By labeling the countries that show extremely high or low values, we can clearly see that the average price of a Big Mac in Brazil and Switzerland is overvalued, while it is undervalued in India, Russia, and Ukraine even if the differences in GDP are considered.
Since Seaborn is not a package for statistical analysis, we would need to rely on other packages, such as scipy.stats or statsmodels, to obtain the parameters of a regression model. In the next example, we are going to get the slope and intercept parameters from the regression model, and apply different colors for points that are above or below the regression line:
from scipy.stats import linregress
ax = sns.regplot(x="Value", y="dollar_price", data=merged_df)
ax.set_xlabel("GDP per capita (constant 2000 US$)")
ax.set_ylabel("BigMac index (US$)")
# Calculate linear regression parameters
slope, intercept, r_value, p_value, std_err = linregress(merged_df.Value, merged_df.dollar_price)
colors = []
for row in merged_df.itertuples():
if row.dollar_price > row.Value * slope + intercept:
# Color markers as darkred if they are above the regression line
color = "darkred"
else:
# Color markers as darkblue if they are below the regression line
color = "darkblue"
# Label the country code for those who demonstrate extreme BigMac index
if row.dollar_price >= 5 or row.dollar_price <= 2:
ax.text(row.Value,row.dollar_price+0.1,row.country)

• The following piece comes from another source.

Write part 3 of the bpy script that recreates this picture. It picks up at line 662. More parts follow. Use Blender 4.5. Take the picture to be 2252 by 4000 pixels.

# Highlight the marker that corresponds to China
if row.country == "CHN":
t = ax.text(row.Value,row.dollar_price+0.1,row.country)
color = "yellow"
colors.append(color)
# Overlay another scatter plot on top with marker-specific color
ax.scatter(merged_df.Value, merged_df.dollar_price, c=colors)
# Label the r squared value and p value of the linear regression model.
# transform=ax.transAxes indicates that the coordinates are given relative
# to the axes bounding box, with 0,0 being the lower left of the axes
# and 1,1 the upper right.
ax.text(0.1, 0.9, "$r^2={0:.3f}, p={1:.3e}$".format(r_value ** 2, p_value), transform=ax.transAxes)
plt.show()
Contrary to popular belief, it looks like China's currency was not significantly under-valued in 2015 since its marker lies well within the 95% confidence interval of the regression line.
To better illustrate the distribution of values, we can combine histograms of x or y values with scatter plots using seaborn.jointplot():
# seaborn.jointplot() returns a seaborn.JointGrid object
g = sns.jointplot(x="Value", y="dollar_price", data=merged_df)
# Provide custom axes labels through accessing the underlying axes object
# We can get matplotlib.axes.Axes of the scatter plot by calling g.ax_joint
g.ax_joint.set_xlabel("GDP per capita (constant 2000 US$)")
g.ax_joint.set_ylabel("BigMac index (US$)")
# Set the title and adjust the margin
g.fig.suptitle("Relationship between GDP per capita and BigMac Index")
g.fig.subplots_adjust(top=0.9)
plt.show()
By additionally specifying the kind parameter in jointplot to reg, resid, hex, or kde, we can quickly change the plot type to regression, residual, hex bin, or KDE contour plot respectively.
Here is a big disclaimer: with the data in our hands, it is still too early to make any conclusions about the valuation of currencies! Different business factors such as labor cost, rent, raw material costs, and taxation can all contribute to the pricing model of Big Mac, but this is beyond the scope of this book.